Hopelchen y Dzibalchén, Campeche
Mérida, Yucatán, México
CAPÍTULO 9
LAS CASAS DE MI FAMILIA
Mi familia no era rica, pero sí relativamente acomodada, de una posición desahogada, y una de las principales del pueblo. Creo, sin embargo, que en Hopelchén nunca tuvimos casa propia, porque fueron varias las casas que habitamos durante nuestra estancia allí, una estancia que duró hasta cuando cumplí 7 años, en 1935. Curiosamente, de cada una de esas casas guardo un recuerdo agradable, aun cuando fuese la cosa más sencilla y baladí. Al fin y al cabo, los recuerdos de la infancia siempre están formados por cosas muy sencillas.
Vivimos por algún tiempo frente a la segunda plazuela, comenzando la calle que llevaba al campo aéreo. De aquella casa, pequeña por cierto, el recuerdo que quedó a mi infancia fue el de los dulces de guayaba que mi madre, Adela Baqueiro Lara, preparaba; el de los banquetes que con ellos nos dábamos, y el de la curiosidad infantil de mirar hacerlos, viendo cómo salían convertidos en sirenas y pequeños animales por medio de los moldes de lata que para eso utilizaba.
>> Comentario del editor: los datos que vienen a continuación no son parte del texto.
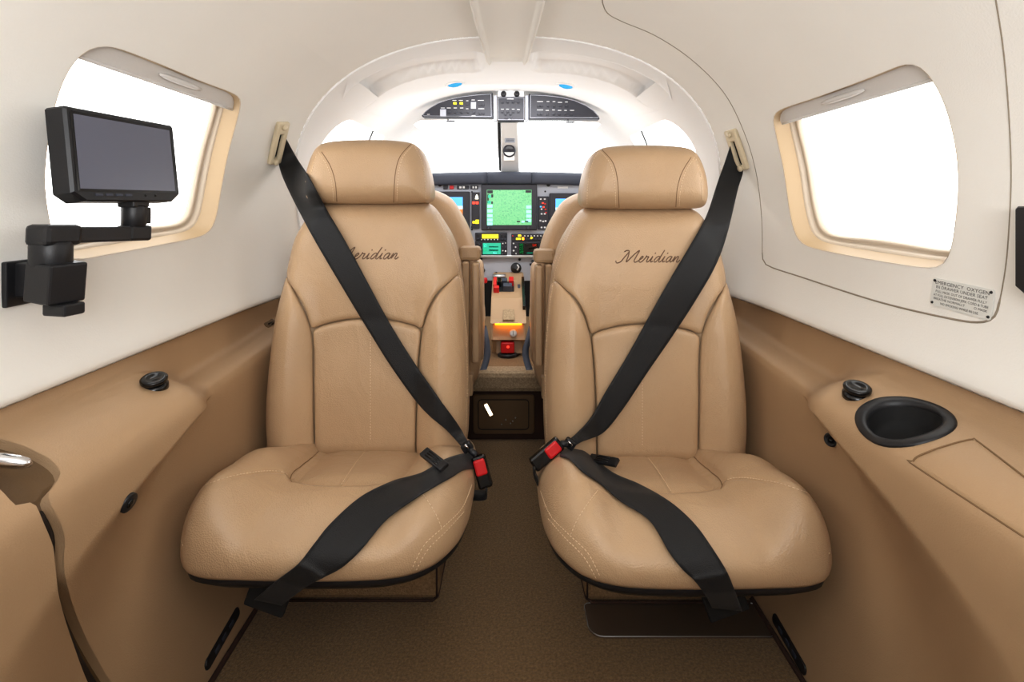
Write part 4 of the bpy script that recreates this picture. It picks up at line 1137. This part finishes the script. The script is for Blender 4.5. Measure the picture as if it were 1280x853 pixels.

Gozábamos el dulce y gozábamos la figura que nos comíamos. También guardo el recuerdo de que en esa casa mi padre, Demetrio Lara Barrera, se dedicaba al envío de carne, por avión, a la ciudad de Chetumal, que en ese entonces se conocía como Payo Obispo. Dos veces por semana se sacrificaban una o dos piezas bovinas, de acuerdo con el tamaño de ellas y, debidamente empaquetadas en costales de yute, se enviaban a aquel lugar, entonces desconocido para mí, como si se tratase de otro mundo.
Otra de las casas que vivimos también estaba situada frente a una plazuela; distaba unas tres cuadras del centro. Toda la parte delantera era techada de paja, pero la recuerdo más amplia que la otra. También, por ignoradas razones, la recordaba con más cariño ya que tenía un patio muy amplio en el que solíamos jugar y la cocina quedaba completamente separada del resto de la casa. Se comunicaba por un paso de cemento, bastante ancho y era ese paso de cemento el que me traía los mejores recuerdos de nuestra estancia allí. En él salíamos a jugar cuando el cielo se desataba en torrenciales aguaceros: corríamos y saltábamos debajo del agua, nos tirábamos sobre el cemento simulando movimientos de nadadores y, en dos o tres ocasiones, sobre aquel paso disfrutamos las delicias de las granizadas; las delicias de sentir caer sobre nuestros cuerpos, junto con el agua, los trocitos de hielo que se esparcían sobre el suelo, llenándolo todo, para luego desaparecer de inmediato, también convertidos en agua; la delicia de llenarnos la boca con ellos ya que, apenas caían los primeros cuando ya nosotros andábamos con nuestros recipientes, recogiéndolos antes de que se deshiciesen. Eran recuerdos muy pequeños de nuestras casas, pero demasiado agradables como para dejar que se perdiesen en la memoria.